◆ SET PROBLEM: All of the data that follows should be retyped exactly, please, except the pictures.

◆ DATA BLOCK:
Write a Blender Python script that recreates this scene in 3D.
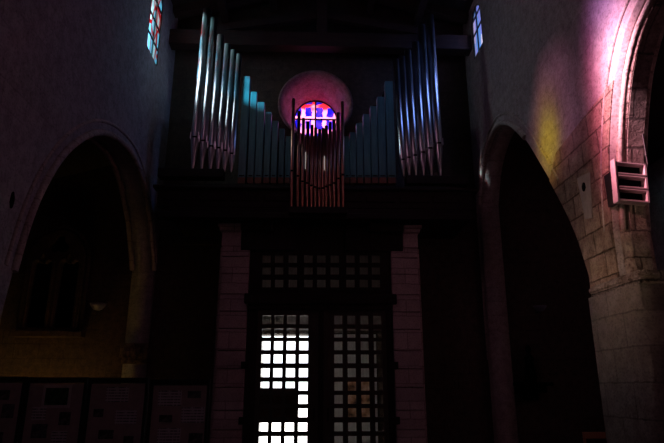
import bpy, bmesh, math, random
from mathutils import Vector, Matrix
random.seed(7)
S = bpy.context.scene
for o in list(bpy.data.objects): bpy.data.objects.remove(o)
col = S.collection
# ------------------------------------------------------------------ camera
FPX = 562.0; PIT = math.radians(16.45); YAW = math.radians(1.955)
CAM = Vector((0, 0, 1.6))
cd = bpy.data.cameras.new('camera'); cam = bpy.data.objects.new('camera', cd); col.objects.link(cam)
cd.sensor_width = 36; cd.lens = 36*FPX/664; cam.location = CAM
cam.rotation_euler = (math.pi/2+PIT, 0, -YAW); S.camera = cam
cd.clip_end = 300
_R = Vector((math.cos(YAW), -math.sin(YAW), 0)); _F0 = Vector((math.sin(YAW), math.cos(YAW), 0)); _Z = Vector((0, 0, 1))
_F = _F0*math.cos(PIT)+_Z*math.sin(PIT); _U = _Z*math.cos(PIT)-_F0*math.sin(PIT)
def at(x, y, ax, v):
    """point of the plane (axis ax = v) seen at pixel x, y of the photograph"""
    r = (x-332)/FPX*_R-(y-221.5)/FPX*_U+_F
    return CAM+r*((v-CAM[ax])/r[ax])
def atY(x, y, Y): return at(x, y, 1, Y)
# ------------------------------------------------------------------ world, sun, exposure
S.view_settings.view_transform = 'Standard'; S.view_settings.look = 'None'
S.view_settings.gamma = 1.0; S.view_settings.use_curve_mapping = False
S.view_settings.exposure = 0.0
w = bpy.data.worlds.new('sky'); S.world = w; w.use_nodes = True
bg = w.node_tree.nodes['Background']; bg.inputs[0].default_value = (.93, .97, 1, 1); bg.inputs[1].default_value = 3.0
SUN_D = Vector((1, .215, -.45)).normalized()
sd = bpy.data.lights.new('sun', 'SUN'); sd.energy = 36; sd.angle = math.radians(4.5); sd.color = (1, .96, .9)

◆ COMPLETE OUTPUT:
Write a Blender Python script that recreates this scene in 3D.
import bpy, bmesh, math, random
from mathutils import Vector, Matrix
random.seed(7)
S = bpy.context.scene
for o in list(bpy.data.objects): bpy.data.objects.remove(o)
col = S.collection
# ------------------------------------------------------------------ camera
FPX = 562.0; PIT = math.radians(16.45); YAW = math.radians(1.955)
CAM = Vector((0, 0, 1.6))
cd = bpy.data.cameras.new('camera'); cam = bpy.data.objects.new('camera', cd); col.objects.link(cam)
cd.sensor_width = 36; cd.lens = 36*FPX/664; cam.location = CAM
cam.rotation_euler = (math.pi/2+PIT, 0, -YAW); S.camera = cam
cd.clip_end = 300
_R = Vector((math.cos(YAW), -math.sin(YAW), 0)); _F0 = Vector((math.sin(YAW), math.cos(YAW), 0)); _Z = Vector((0, 0, 1))
_F = _F0*math.cos(PIT)+_Z*math.sin(PIT); _U = _Z*math.cos(PIT)-_F0*math.sin(PIT)
def at(x, y, ax, v):
    """point of the plane (axis ax = v) seen at pixel x, y of the photograph"""
    r = (x-332)/FPX*_R-(y-221.5)/FPX*_U+_F
    return CAM+r*((v-CAM[ax])/r[ax])
def atY(x, y, Y): return at(x, y, 1, Y)
# ------------------------------------------------------------------ world, sun, exposure
S.view_settings.view_transform = 'Standard'; S.view_settings.look = 'None'
S.view_settings.gamma = 1.0; S.view_settings.use_curve_mapping = False
S.view_settings.exposure = 0.0
w = bpy.data.worlds.new('sky'); S.world = w; w.use_nodes = True
bg = w.node_tree.nodes['Background']; bg.inputs[0].default_value = (.93, .97, 1, 1); bg.inputs[1].default_value = 3.0
SUN_D = Vector((1, .215, -.45)).normalized()
sd = bpy.data.lights.new('sun', 'SUN'); sd.energy = 36; sd.angle = math.radians(4.5); sd.color = (1, .96, .9)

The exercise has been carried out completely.